(Source data)
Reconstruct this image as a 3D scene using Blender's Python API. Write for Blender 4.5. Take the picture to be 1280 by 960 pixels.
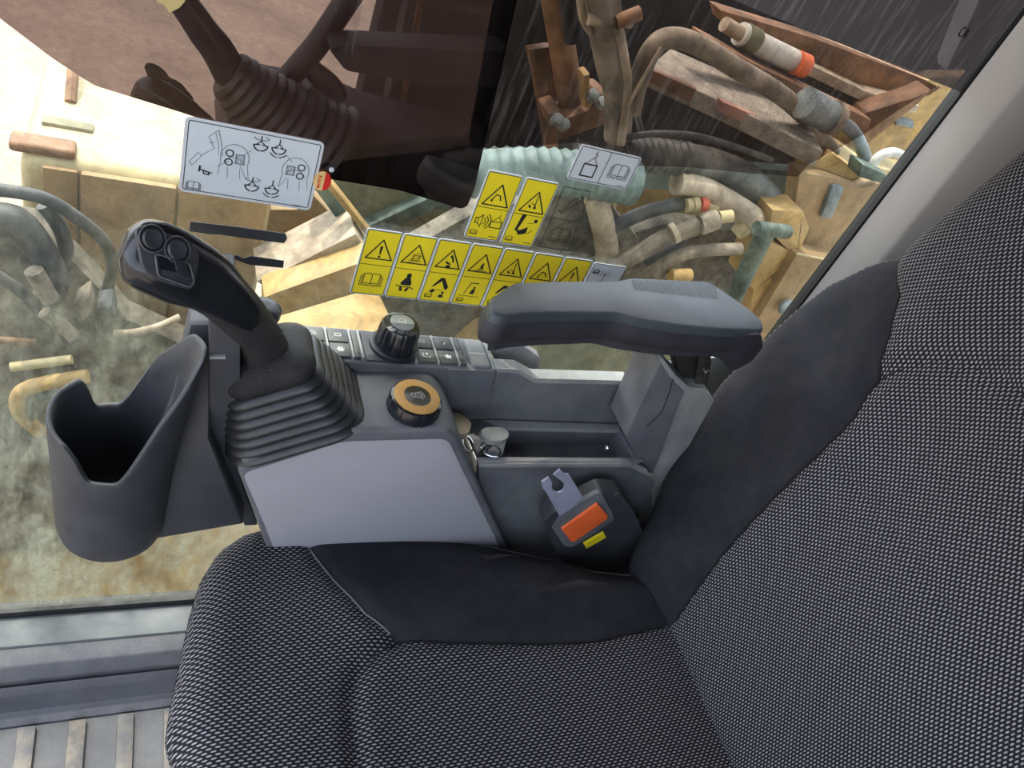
import bpy, bmesh, math, random
from mathutils import Vector, Matrix
random.seed(7)
for o in list(bpy.data.objects): bpy.data.objects.remove(o)
S = bpy.context.scene; COL = S.collection

# ------------------------------------------------------------------ camera, sky, sun, exposure
F = 940.0; CAMZ = 1.16; CAM = Vector((0, 0, CAMZ))
RIGHT = Vector((0.89047025, -0.28899, 0.35149327))      # camera axes in the world
DOWN = Vector((0.04909836, -0.70691338, -0.70559396))
FWD = Vector((0.45238489, 0.64556817, -0.6152964))
cd = bpy.data.cameras.new('camera'); cd.sensor_width = 36; cd.lens = F/1280*36; cd.clip_start = .01; cd.clip_end = 200
cam = bpy.data.objects.new('camera', cd); COL.objects.link(cam)
m = Matrix((RIGHT, -DOWN, -FWD)).transposed().to_4x4(); m.translation = CAM
cam.matrix_world = m; S.camera = cam
w = bpy.data.worlds.new('sky'); S.world = w; w.use_nodes = True
wn = w.node_tree.nodes; bg = wn['Background']
sk = wn.new('ShaderNodeTexSky'); sk.sky_type = 'NISHITA'; sk.sun_disc = False; sk.sun_elevation = math.radians(60); sk.sun_rotation = math.radians(-25)
sk.dust_density = 2.5
hs = wn.new('ShaderNodeHueSaturation'); hs.inputs['Saturation'].default_value = .45
w.node_tree.links.new(sk.outputs[0], hs.inputs['Color']); w.node_tree.links.new(hs.outputs[0], bg.inputs[0]); bg.inputs[1].default_value = .50
sl = bpy.data.lights.new('sun', 'SUN'); sl.energy = 2.3; sl.angle = math.radians(.55); sl.color = (1, .94, .84)
sun = bpy.data.objects.new('sun', sl); COL.objects.link(sun)
SUNDIR = Vector((-.20, .30, .93)).normalized()
sun.rotation_euler = SUNDIR.to_track_quat('Z', 'Y').to_euler()
S.view_settings.view_transform = 'Standard'; S.view_settings.look = 'None'; S.view_settings.gamma = 1
S.view_settings.exposure = .55
S.cycles.transparent_max_bounces = 24; S.cycles.max_bounces = 8

# ------------------------------------------------------------------ helpers: a sight line cut with a plane gives a point in the cab
def ray(px, py): return RIGHT*(px-640) + DOWN*(py-480) + FWD*F
def onY(px, py, v): r = ray(px, py); return CAM + r*(v/r.y)
def onX(px, py, v): r = ray(px, py); return CAM + r*(v/r.x)
def onZ(px, py, v): r = ray(px, py); return CAM + r*((v-CAMZ)/r.z)
def pxm(px, py, y): return y/ray(px, py).y      # metres per pixel at that depth

# ------------------------------------------------------------------ materials
def mat(name, col, rough=.6, metal=0, var=.15, vs=30, bump=0, bs=300, col2=None, spec=.5, dust=0, dustcol=(.42,.40,.35), coat=0, grime=0):
    mt = bpy.data.materials.new(name); mt.use_nodes = True
    nt = mt.node_tree; N = nt.nodes; L = nt.links; b = N['Principled BSDF']
    tc = N.new('ShaderNodeTexCoord')
    b.inputs['Roughness'].default_value = rough; b.inputs['Metallic'].default_value = metal
    b.inputs['Specular IOR Level'].default_value = spec; b.inputs['Coat Weight'].default_value = coat
    n1 = N.new('ShaderNodeTexNoise'); n1.inputs['Scale'].default_value = vs; n1.inputs['Detail'].default_value = 6
    L.new(tc.outputs['Object'], n1.inputs['Vector'])
    rp = N.new('ShaderNodeValToRGB'); e = rp.color_ramp.elements
    c2 = col2 or tuple(max(0, c*(1-var*1.6)) for c in col)
    e[0].position = .32; e[0].color = (*c2, 1); e[1].position = .68; e[1].color = (*tuple(min(1, c*(1+var*.5)) for c in col), 1)
    L.new(n1.outputs[0], rp.inputs[0]); out = rp.outputs[0]
    if dust:
        n3 = N.new('ShaderNodeTexNoise'); n3.inputs['Scale'].default_value = 14; n3.inputs['Detail'].default_value = 9; n3.inputs['Roughness'].default_value = .7
        L.new(tc.outputs['Object'], n3.inputs['Vector'])
        mr = N.new('ShaderNodeMapRange'); mr.inputs[1].default_value = .42; mr.inputs[2].default_value = .75; mr.inputs[4].default_value = dust
        L.new(n3.outputs[0], mr.inputs[0])
        mx = N.new('ShaderNodeMix'); mx.data_type = 'RGBA'; L.new(mr.outputs[0], mx.inputs[0]); L.new(out, mx.inputs[6]); mx.inputs[7].default_value = (*dustcol, 1)
        out = mx.outputs[2]
    if grime:      # caked dirt: fine, hard-edged darker and paler blotches
        ng = N.new('ShaderNodeTexNoise'); ng.inputs['Scale'].default_value = 16; ng.inputs['Detail'].default_value = 12; ng.inputs['Roughness'].default_value = .78; ng.inputs['Distortion'].default_value = .6
        L.new(tc.outputs['Object'], ng.inputs['Vector'])
        rg = N.new('ShaderNodeValToRGB'); g = rg.color_ramp.elements; g[0].position = .36; lo_ = 1-grime; g[0].color = (lo_, lo_*.97, lo_*.93, 1); g[1].position = .66; hi_ = 1+grime*.5; g[1].color = (hi_, hi_, hi_*.97, 1)
        g2 = g.new(.5); g2.color = (1-grime*.35, 1-grime*.37, 1-grime*.4, 1)
        L.new(ng.outputs[0], rg.inputs[0]); mg = N.new('ShaderNodeMix'); mg.data_type = 'RGBA'; mg.blend_type = 'MULTIPLY'; mg.inputs[0].default_value = 1; L.new(out, mg.inputs[6]); L.new(rg.outputs[0], mg.inputs[7]); out = mg.outputs[2]
    L.new(out, b.inputs['Base Color'])
    if bump:
        n2 = N.new('ShaderNodeTexNoise'); n2.inputs['Scale'].default_value = bs; n2.inputs['Detail'].default_value = 3
        L.new(tc.outputs['Object'], n2.inputs['Vector'])
        bp = N.new('ShaderNodeBump'); bp.inputs['Strength'].default_value = bump; bp.inputs['Distance'].default_value = .002
        L.new(n2.outputs[0], bp.inputs['Height']); L.new(bp.outputs[0], b.inputs['Normal'])
    return mt

def mesh_fabric():
    mt = bpy.data.materials.new('woven_seat_fabric'); mt.use_nodes = True
    nt = mt.node_tree; N = nt.nodes; L = nt.links; b = N['Principled BSDF']; b.inputs['Roughness'].default_value = .9
    b.inputs['Specular IOR Level'].default_value = .2
    uv = N.new('ShaderNodeUVMap'); sp = N.new('ShaderNodeSeparateXYZ'); L.new(uv.outputs[0], sp.inputs[0])
    def M(op, a, bb=None, c=None):
        n = N.new('ShaderNodeMath'); n.operation = op
        for i, v in enumerate((a, bb, c)):
            if v is None: continue
            if isinstance(v, (int, float)): n.inputs[i].default_value = v
            else: L.new(v, n.inputs[i])
        return n.outputs[0]
    vv = M('DIVIDE', sp.outputs[1], .0029); row = M('FLOOR', vv)
    uu = M('ADD', M('DIVIDE', sp.outputs[0], .0056), M('MULTIPLY', row, .5))
    fu = M('ABSOLUTE', M('SUBTRACT', M('FRACT', uu), .5)); fv = M('ABSOLUTE', M('SUBTRACT', M('FRACT', vv), .5))
    e = M('ADD', M('POWER', M('DIVIDE', fu, .31), 2.6), M('POWER', M('DIVIDE', fv, .25), 2.6))
    mr = N.new('ShaderNodeMapRange'); mr.inputs[1].default_value = 1.25; mr.inputs[2].default_value = .55; L.new(e, mr.inputs[0])
    ns = N.new('ShaderNodeTexNoise'); ns.inputs['Scale'].default_value = 200; L.new(uv.outputs[0], ns.inputs[0])
    ms = M('MULTIPLY', mr.outputs[0], M('ADD', M('MULTIPLY', ns.outputs[0], 1.1), .4))
    mx = N.new('ShaderNodeMix'); mx.data_type = 'RGBA'; L.new(ms, mx.inputs[0])
    mx.inputs[6].default_value = (.017, .017, .023, 1); mx.inputs[7].default_value = (.38, .37, .39, 1)
    L.new(mx.outputs[2], b.inputs['Base Color'])
    bp = N.new('ShaderNodeBump'); bp.inputs['Strength'].default_value = .5; bp.inputs['Distance'].default_value = .001
    L.new(mr.outputs[0], bp.inputs['Height']); L.new(bp.outputs[0], b.inputs['Normal'])
    return mt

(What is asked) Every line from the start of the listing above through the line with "S = bpy.context.scene; COL = S.collection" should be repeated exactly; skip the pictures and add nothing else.

(Full response)
Reconstruct this image as a 3D scene using Blender's Python API. Write for Blender 4.5. Take the picture to be 1280 by 960 pixels.
import bpy, bmesh, math, random
from mathutils import Vector, Matrix
random.seed(7)
for o in list(bpy.data.objects): bpy.data.objects.remove(o)
S = bpy.context.scene; COL = S.collection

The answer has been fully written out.